Exercise: Only the lines from the start of the material through the line containing "return np.where(np.abs(y) <" are to be extracted, exactly as they appear.

Material provided:

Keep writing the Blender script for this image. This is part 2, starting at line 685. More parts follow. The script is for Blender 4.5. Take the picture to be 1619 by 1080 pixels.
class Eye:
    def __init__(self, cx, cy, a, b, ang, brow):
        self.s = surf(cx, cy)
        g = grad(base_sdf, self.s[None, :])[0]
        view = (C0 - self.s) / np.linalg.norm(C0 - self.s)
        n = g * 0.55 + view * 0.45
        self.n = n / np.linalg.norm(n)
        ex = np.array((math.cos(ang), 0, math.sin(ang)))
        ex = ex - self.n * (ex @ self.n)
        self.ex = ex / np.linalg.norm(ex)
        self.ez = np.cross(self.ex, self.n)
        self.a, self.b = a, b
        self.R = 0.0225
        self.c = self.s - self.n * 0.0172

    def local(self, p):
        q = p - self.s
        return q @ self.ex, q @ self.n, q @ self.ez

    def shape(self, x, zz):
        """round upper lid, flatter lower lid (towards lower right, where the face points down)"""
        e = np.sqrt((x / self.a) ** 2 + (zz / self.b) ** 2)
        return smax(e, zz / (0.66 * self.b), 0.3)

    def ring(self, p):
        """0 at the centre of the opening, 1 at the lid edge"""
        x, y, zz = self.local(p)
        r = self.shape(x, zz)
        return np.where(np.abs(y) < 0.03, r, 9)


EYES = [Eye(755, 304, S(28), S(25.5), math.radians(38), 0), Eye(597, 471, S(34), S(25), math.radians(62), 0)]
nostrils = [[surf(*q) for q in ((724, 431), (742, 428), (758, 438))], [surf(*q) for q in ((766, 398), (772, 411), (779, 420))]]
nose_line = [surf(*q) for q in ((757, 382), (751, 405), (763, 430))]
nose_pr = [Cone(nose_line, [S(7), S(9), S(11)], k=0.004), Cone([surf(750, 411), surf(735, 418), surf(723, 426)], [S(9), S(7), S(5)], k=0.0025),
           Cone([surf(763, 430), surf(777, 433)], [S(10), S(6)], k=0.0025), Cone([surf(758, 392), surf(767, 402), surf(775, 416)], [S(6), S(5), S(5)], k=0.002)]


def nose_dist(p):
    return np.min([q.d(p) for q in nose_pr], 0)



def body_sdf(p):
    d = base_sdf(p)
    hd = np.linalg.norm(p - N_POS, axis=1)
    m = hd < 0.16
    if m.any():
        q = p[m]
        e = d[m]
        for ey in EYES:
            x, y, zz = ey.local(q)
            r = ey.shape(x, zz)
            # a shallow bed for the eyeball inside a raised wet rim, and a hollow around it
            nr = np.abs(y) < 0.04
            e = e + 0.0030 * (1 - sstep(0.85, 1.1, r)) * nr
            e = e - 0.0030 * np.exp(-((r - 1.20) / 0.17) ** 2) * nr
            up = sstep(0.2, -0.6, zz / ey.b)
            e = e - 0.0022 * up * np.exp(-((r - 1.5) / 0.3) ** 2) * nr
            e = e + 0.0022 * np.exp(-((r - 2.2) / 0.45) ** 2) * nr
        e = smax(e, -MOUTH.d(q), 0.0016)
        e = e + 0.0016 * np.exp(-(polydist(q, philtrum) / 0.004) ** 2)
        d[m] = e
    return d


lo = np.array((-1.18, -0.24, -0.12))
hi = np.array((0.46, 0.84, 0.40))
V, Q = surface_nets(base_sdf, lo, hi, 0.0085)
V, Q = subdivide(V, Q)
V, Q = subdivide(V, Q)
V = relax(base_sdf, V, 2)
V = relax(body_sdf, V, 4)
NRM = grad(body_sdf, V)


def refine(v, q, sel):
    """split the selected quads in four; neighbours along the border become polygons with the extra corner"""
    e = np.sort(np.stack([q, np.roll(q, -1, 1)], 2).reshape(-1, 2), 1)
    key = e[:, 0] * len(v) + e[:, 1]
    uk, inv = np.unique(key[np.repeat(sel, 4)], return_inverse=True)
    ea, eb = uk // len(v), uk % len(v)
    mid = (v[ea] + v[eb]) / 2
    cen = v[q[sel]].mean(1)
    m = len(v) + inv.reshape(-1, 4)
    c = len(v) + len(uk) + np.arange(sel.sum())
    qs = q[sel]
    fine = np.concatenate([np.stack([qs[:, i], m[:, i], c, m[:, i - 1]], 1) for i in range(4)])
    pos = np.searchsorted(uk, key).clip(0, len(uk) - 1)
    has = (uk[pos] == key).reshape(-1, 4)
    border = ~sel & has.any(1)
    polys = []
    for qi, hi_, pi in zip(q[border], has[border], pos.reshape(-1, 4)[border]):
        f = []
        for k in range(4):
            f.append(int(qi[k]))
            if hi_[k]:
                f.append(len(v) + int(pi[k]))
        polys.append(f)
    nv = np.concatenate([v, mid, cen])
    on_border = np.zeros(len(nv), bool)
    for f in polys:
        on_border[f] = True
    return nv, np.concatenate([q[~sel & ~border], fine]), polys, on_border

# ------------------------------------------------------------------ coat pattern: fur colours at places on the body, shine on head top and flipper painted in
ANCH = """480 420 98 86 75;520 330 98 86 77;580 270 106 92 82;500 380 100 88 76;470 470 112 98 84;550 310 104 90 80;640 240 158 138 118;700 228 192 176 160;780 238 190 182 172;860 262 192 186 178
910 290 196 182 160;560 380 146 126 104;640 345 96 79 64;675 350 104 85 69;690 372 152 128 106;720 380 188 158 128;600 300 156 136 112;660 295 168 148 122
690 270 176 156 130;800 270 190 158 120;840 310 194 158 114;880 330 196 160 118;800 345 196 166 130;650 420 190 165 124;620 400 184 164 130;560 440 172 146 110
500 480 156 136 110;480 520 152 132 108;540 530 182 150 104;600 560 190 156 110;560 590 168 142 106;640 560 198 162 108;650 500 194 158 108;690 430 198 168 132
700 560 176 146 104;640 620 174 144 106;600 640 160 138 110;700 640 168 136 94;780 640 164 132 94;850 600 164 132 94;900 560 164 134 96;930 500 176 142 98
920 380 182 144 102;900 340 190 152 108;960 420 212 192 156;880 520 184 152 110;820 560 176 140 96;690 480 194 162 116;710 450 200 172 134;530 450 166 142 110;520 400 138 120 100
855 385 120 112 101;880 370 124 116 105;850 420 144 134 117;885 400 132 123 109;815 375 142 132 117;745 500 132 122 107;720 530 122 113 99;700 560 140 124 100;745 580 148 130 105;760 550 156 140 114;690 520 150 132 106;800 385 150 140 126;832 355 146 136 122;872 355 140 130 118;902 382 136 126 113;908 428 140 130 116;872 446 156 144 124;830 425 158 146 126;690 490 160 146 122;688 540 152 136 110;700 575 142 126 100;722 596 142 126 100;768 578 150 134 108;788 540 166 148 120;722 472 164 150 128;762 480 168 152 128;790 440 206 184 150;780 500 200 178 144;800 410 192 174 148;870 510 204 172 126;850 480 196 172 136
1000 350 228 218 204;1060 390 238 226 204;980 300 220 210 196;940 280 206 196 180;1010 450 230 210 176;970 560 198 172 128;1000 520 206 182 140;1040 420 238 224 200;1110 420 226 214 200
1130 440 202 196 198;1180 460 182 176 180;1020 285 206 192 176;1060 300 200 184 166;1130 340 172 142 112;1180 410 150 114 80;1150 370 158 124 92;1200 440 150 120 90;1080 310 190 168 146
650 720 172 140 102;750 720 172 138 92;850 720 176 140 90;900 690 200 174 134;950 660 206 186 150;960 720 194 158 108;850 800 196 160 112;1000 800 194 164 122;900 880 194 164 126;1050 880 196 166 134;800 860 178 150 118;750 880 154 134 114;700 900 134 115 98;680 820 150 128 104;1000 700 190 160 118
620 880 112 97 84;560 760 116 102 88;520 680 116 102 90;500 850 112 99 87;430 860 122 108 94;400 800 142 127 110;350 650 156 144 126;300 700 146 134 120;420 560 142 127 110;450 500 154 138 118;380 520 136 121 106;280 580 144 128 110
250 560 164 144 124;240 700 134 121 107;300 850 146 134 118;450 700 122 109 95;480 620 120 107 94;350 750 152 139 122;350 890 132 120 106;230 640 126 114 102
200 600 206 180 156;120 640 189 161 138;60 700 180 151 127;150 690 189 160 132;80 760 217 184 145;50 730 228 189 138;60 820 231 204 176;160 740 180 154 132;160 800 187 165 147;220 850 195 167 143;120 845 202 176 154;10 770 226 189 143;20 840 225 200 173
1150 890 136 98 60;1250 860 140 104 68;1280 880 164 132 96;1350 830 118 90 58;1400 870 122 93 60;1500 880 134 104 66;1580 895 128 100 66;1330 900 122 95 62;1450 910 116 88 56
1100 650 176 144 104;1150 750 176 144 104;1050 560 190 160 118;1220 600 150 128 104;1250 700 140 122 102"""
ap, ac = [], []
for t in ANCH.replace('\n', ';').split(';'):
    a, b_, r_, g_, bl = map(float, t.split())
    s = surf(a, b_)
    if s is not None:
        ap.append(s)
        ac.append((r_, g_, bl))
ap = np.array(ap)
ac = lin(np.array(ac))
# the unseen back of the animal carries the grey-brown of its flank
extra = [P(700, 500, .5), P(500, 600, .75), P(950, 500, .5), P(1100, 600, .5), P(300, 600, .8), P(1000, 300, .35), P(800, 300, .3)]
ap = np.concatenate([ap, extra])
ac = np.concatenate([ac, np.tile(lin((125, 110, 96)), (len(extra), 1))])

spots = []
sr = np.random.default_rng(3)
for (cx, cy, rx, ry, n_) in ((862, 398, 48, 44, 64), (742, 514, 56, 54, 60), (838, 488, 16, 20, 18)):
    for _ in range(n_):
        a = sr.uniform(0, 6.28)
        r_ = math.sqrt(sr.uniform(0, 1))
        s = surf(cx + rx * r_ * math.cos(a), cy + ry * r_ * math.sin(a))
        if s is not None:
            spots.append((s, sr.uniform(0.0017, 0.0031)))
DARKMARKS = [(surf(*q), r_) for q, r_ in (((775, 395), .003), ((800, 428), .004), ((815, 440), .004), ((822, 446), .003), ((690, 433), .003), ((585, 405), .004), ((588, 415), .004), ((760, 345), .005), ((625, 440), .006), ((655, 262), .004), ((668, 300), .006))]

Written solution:
Keep writing the Blender script for this image. This is part 2, starting at line 685. More parts follow. The script is for Blender 4.5. Take the picture to be 1619 by 1080 pixels.
class Eye:
    def __init__(self, cx, cy, a, b, ang, brow):
        self.s = surf(cx, cy)
        g = grad(base_sdf, self.s[None, :])[0]
        view = (C0 - self.s) / np.linalg.norm(C0 - self.s)
        n = g * 0.55 + view * 0.45
        self.n = n / np.linalg.norm(n)
        ex = np.array((math.cos(ang), 0, math.sin(ang)))
        ex = ex - self.n * (ex @ self.n)
        self.ex = ex / np.linalg.norm(ex)
        self.ez = np.cross(self.ex, self.n)
        self.a, self.b = a, b
        self.R = 0.0225
        self.c = self.s - self.n * 0.0172

    def local(self, p):
        q = p - self.s
        return q @ self.ex, q @ self.n, q @ self.ez

    def shape(self, x, zz):
        """round upper lid, flatter lower lid (towards lower right, where the face points down)"""
        e = np.sqrt((x / self.a) ** 2 + (zz / self.b) ** 2)
        return smax(e, zz / (0.66 * self.b), 0.3)

    def ring(self, p):
        """0 at the centre of the opening, 1 at the lid edge"""
        x, y, zz = self.local(p)
        r = self.shape(x, zz)
        return np.where(np.abs(y) < 0.03, r, 9)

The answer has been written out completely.